▶ _TASK INSTRUCTIONS_: Lines containing the word "scene" need to be counted. Please reply with how many there are, and nothing else.

▶ _DATA BLOCK_:
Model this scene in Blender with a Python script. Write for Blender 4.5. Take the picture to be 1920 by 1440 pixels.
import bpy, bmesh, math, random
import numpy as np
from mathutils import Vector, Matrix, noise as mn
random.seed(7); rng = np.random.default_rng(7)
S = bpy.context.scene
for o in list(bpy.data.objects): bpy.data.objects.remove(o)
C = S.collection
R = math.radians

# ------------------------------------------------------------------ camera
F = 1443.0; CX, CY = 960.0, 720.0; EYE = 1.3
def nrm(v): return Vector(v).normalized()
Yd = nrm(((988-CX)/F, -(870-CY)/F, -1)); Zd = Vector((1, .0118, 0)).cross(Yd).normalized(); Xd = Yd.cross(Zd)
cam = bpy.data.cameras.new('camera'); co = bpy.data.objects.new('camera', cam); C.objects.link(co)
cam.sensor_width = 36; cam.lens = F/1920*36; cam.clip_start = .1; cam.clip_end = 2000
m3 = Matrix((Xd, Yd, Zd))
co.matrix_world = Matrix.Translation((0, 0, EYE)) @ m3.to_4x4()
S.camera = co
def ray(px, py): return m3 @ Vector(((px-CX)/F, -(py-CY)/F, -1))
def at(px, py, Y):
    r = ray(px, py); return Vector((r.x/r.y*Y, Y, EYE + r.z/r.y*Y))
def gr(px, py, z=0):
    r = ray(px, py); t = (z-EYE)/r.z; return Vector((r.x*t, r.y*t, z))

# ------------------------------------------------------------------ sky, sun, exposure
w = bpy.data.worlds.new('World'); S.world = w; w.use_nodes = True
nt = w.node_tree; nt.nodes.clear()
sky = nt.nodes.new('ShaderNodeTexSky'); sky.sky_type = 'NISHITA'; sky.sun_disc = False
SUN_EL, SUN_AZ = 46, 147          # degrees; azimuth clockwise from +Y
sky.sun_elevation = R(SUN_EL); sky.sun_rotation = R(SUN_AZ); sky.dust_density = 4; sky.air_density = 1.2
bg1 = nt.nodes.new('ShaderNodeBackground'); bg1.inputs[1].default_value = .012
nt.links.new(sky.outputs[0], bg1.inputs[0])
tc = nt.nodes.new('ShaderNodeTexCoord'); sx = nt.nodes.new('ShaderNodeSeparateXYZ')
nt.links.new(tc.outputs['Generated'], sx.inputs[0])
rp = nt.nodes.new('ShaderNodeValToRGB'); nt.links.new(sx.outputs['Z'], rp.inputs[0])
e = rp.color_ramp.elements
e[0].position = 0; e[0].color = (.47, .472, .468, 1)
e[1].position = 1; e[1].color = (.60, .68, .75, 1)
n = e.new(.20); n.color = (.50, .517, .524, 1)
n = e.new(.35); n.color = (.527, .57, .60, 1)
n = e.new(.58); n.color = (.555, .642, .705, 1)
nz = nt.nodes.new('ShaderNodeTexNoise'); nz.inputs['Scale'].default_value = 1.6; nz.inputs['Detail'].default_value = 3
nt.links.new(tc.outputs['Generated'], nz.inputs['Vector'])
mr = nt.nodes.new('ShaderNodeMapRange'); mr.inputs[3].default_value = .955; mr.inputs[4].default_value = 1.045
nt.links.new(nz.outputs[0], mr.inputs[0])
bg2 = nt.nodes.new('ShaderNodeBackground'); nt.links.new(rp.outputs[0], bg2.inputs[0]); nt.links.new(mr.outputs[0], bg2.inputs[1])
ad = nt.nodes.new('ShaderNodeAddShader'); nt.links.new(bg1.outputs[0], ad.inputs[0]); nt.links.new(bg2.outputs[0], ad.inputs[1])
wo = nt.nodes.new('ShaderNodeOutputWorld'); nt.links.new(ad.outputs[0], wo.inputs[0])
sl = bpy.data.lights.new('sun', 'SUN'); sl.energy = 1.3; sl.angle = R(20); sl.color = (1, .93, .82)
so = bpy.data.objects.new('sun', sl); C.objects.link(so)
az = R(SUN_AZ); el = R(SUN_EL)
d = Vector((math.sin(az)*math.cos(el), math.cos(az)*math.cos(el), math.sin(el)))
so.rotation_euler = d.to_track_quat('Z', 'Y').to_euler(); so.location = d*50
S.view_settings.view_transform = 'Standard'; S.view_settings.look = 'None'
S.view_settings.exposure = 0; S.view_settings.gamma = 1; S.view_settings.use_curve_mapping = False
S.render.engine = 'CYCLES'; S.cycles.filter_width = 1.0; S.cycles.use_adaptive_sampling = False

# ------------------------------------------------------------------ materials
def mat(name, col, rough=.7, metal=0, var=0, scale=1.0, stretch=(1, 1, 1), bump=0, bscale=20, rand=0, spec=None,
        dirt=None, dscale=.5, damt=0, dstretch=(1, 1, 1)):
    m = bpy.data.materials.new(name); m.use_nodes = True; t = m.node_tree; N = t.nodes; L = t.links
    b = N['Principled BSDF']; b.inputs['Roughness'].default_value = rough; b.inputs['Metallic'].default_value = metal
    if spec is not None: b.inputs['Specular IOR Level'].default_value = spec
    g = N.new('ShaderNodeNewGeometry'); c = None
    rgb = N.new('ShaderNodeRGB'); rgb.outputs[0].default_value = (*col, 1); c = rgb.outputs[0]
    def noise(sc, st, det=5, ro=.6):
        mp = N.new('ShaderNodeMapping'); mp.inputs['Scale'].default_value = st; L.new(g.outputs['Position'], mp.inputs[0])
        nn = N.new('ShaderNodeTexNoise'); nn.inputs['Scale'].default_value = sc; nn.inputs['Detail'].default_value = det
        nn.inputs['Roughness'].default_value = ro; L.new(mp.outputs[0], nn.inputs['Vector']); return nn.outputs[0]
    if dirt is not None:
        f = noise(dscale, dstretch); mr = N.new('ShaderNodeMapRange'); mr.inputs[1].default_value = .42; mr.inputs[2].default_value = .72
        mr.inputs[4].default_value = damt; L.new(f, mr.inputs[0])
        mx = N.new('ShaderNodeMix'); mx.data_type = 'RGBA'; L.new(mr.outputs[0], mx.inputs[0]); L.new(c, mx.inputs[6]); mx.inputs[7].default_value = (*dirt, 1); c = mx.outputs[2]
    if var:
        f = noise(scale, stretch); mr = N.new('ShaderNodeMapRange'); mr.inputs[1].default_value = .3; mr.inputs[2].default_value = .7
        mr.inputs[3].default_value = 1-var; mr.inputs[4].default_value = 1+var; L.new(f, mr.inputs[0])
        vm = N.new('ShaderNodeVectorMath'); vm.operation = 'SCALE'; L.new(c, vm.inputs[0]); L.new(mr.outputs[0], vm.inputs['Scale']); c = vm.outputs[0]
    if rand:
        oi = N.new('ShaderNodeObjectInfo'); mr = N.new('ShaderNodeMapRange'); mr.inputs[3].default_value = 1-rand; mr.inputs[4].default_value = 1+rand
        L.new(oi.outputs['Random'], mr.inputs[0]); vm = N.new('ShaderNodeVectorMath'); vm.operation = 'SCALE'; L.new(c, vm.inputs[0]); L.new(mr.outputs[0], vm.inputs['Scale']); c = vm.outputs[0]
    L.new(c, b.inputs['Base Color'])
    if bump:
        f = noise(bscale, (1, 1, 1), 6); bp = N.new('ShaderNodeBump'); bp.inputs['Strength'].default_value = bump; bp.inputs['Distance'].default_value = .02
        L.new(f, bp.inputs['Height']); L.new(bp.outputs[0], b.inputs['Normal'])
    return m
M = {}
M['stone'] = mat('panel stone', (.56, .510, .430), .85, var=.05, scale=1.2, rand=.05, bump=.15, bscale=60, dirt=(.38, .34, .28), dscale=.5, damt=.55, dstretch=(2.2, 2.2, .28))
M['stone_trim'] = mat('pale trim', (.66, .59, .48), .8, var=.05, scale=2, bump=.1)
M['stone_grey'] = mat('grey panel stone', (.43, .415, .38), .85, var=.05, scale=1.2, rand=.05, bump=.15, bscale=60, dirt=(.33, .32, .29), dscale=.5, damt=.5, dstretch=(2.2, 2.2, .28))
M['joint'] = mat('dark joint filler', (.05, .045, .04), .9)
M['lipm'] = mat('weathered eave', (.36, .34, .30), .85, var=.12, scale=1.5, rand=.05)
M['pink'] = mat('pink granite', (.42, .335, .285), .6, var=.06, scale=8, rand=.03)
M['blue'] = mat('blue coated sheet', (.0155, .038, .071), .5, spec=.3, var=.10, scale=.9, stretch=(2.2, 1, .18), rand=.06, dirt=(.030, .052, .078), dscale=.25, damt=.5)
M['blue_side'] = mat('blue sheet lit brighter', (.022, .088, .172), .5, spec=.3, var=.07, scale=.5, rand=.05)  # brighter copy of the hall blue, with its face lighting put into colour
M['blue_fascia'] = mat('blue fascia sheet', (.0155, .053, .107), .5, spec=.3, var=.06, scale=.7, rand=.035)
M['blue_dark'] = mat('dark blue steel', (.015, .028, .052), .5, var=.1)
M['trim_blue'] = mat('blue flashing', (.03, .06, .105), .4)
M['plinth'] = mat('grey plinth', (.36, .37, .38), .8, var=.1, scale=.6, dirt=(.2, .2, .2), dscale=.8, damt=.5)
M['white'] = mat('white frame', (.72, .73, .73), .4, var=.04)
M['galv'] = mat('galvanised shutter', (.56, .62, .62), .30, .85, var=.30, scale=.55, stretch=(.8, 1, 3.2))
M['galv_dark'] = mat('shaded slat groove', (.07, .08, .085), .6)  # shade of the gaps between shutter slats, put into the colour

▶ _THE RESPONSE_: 2